5月中旬頃には戦線に投入され、華々しい戦果を挙げる。
パイロットによってはアッシマーの撃墜記録があるほどである。
反面高性能化を突き詰めてしまったため、シュヴェールト以上の高コスト化を招き量産性、整備性は低い。
また要求されるパイロットの腕前や耐G能力も高いため乗る人物を選ぶ機体となってしまっている。
そして何よりも投入された時期が遅かったため、既に地上の劣勢は覆せないほどに進んでおり、連合側もレイダー、フラッグ、イナクト、Zガンダムと続々と高性能機を繰り出してきており、少数の本機のみでは如何ともし難かった。
そのため華々しい活躍の反面飛べていた期間は他の戦闘機よりも短いものになっている。
連合側は本機の投入によりザフトの技術は未だ侮りがたしと気を引き締めたという。
余談だが大型故に格闘戦能力が低い本機ではあるが、逆にこの機体の頑強性と重量を利用し、わざと失速させてからの木の葉落としで連合機を撃墜してのけた猛者が存在している。
本機は他の戦闘機よりも大分重いため失速時には面白いように落ちていくことを利用した戦法である。

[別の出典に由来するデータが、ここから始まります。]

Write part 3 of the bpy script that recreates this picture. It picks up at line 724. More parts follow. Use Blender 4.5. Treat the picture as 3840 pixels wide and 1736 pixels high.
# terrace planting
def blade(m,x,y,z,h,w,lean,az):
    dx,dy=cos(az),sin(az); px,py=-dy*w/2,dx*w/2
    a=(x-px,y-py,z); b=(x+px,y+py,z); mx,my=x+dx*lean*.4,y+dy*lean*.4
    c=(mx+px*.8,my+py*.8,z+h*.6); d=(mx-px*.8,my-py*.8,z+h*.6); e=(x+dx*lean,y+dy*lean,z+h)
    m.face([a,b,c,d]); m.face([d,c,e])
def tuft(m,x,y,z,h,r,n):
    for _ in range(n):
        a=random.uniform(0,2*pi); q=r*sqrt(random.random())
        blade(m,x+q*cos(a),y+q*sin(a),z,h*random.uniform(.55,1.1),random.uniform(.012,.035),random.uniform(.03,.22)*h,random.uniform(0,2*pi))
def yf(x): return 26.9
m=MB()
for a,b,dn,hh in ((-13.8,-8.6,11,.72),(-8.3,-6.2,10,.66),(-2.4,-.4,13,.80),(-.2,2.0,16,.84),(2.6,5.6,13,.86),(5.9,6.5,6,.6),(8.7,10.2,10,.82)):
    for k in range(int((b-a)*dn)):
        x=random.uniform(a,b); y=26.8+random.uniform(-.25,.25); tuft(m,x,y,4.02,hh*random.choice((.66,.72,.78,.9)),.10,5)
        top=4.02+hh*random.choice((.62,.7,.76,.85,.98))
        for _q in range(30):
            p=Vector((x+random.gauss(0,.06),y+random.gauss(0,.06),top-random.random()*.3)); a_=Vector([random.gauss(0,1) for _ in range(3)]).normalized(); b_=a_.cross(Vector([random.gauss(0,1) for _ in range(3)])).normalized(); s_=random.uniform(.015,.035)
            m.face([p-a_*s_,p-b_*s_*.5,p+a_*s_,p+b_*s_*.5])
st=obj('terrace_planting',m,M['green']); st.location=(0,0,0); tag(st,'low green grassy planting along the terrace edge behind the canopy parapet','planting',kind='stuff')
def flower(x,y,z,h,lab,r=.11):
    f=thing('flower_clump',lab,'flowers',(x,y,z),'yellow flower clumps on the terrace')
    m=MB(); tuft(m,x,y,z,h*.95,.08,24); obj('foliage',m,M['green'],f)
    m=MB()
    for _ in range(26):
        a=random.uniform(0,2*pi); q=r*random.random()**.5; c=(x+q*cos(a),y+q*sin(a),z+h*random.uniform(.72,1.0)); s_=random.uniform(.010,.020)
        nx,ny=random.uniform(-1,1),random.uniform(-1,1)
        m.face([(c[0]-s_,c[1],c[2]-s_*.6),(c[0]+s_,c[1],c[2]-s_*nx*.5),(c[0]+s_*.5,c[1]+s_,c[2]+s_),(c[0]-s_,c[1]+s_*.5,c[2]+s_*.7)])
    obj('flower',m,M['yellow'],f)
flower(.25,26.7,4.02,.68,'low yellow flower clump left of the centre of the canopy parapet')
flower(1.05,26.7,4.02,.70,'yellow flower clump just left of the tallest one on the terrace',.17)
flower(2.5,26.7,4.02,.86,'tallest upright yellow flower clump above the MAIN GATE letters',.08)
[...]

因みにこの戦法はパイロットと機体にかかるGが非常に高いことと、機体を失速から治せなくなる可能性があるため推奨されていない。
87: トゥ!ヘァ! :2017/01/30(月) 18:56:45
投下終了
アッシマー登場。
説明ではさくっとしてますが現場じゃ阿鼻叫喚ですね。
そこら辺の会話をいつか載せたいものです。
ザフトのファルケンは一見凄いように見えますが、連合側のスカイグラスパーはあれの半分の大きさで一応はビーム兵器搭載可能というね。
なのでザフトとしてはファルケンは大型化して火力を増す方向性になっています。